I’ll get back to the Deep Thoughts and book reviews which are what I kid myself people come to this blog for, but first, adventures in – what, exactly? Snack food virtue signalling? Stress testing of gullibility levels? Subtle Pavlovian response thresholds? You be the judge!
Earlier, mentioned the baleful reality of blueberry vanilla kale snack skeet (I’m going with ‘skeet’ as the unit name for these things. ‘Wads’ and ‘pucks’ are good, too, but ‘skeet’ is a funnier word), the existence of which skeet I had until recently been blissfully unaware. A pile of these things appeared with the last shipment of hoity-toity ‘healthy’ snack food supplied to us workers by our little software company. Said pile is directly opposite the coffee machine, and so I see it several times a day.

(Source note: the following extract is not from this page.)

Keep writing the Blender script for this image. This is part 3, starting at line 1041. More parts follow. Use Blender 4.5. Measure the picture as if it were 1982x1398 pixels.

Well, it’s Tuesday, and, as far as I can tell, that particular skeet-pile has not been diminished at all. While this does restoring to some small degree my faith in the tiny sample of humanity I work with, it also leaves unanswered the pure scientific question: Well? What are they like?
Therefore, with some trepidation but fortified by my holy love of science, I will now take one for the team, and crack into one of these things. First, photographic evidence:

In case the messaging isn’t clear, here’s some detail:

Don’t know how good I feel about this – it’s chock-full of ingredients!
OK, with the baseline set, let’s crack into this. Visual confirmation: there is evidence that at least *1* blueberry was harmed in the making of this skeet:
Did a little more investigating – Science! must march on! – broke it apart, and maybe up to 6 blueberries actualized their highest potentials in this thing. If there’s kale anywhere here, it is very well hidden, or they used some naturally invisible variety.
No, it looks like bird-feeder overflow that somebody stepped on. I suppose “Bird Feeder Overflow Skeet!” didn’t have as much cow bell as “LivBar Blueberry Vanilla Kale”.
It smells great. Didn’t see any fingerprints, so we’re not able to confirm the ‘hand made’ claim on the packaging. Here goes:
Kinda weird. You’re shocked, I’m sure. Upfront, you get a nose full of blueberries and vanilla, and it’s kind of crunchy and sweet, but the aftertaste reminds me of a North Coast tea shop frequented by aging hemp-clad hippies. The littler seed stick in my teeth.
Verdict: Not bad, exactly, but I’m not dying for another one. I think we’ll run the experiment: how long will the remaining skeet last, in their little heap on the counter upstairs? Being mostly guys and programmers here, my money’s on: until almost everything else is gone.
Now that I’ve eaten almost all of it, Bernie is starting to sound reasonable. What’s IN these things?!?
Erf.. “LivBar”? My mind is… well, sleep is called for. A fast scroll and I ‘saw’ “LiveBait.”
😉 Shocking update: there are only 5 LivBars left! It’s possible somebody else is actually eating them?
On the plus side, there are a couple dozen puffy day-glo packages of seaweed-based snacks that seem to have gone a week now without anyone touching them. I’m not opposed to seaweed snacks in principle, but the virtue-signalling on the packaging makes we want to go grab a burger made from GMO cows fed GMO corn on a chemically soaked feedlot under smog-colored skies. Ya know?
I do indeed. I live around Portland, Oregon, and I live with that desire EVERYWHERE. I find I actually like a decent amount of the ‘health foods’ as long as they don’t have kale’s objectionable texture, but the preening self-righteousness that comes with the food’s pedigree makes me long for more GMO products, just for the head explosions.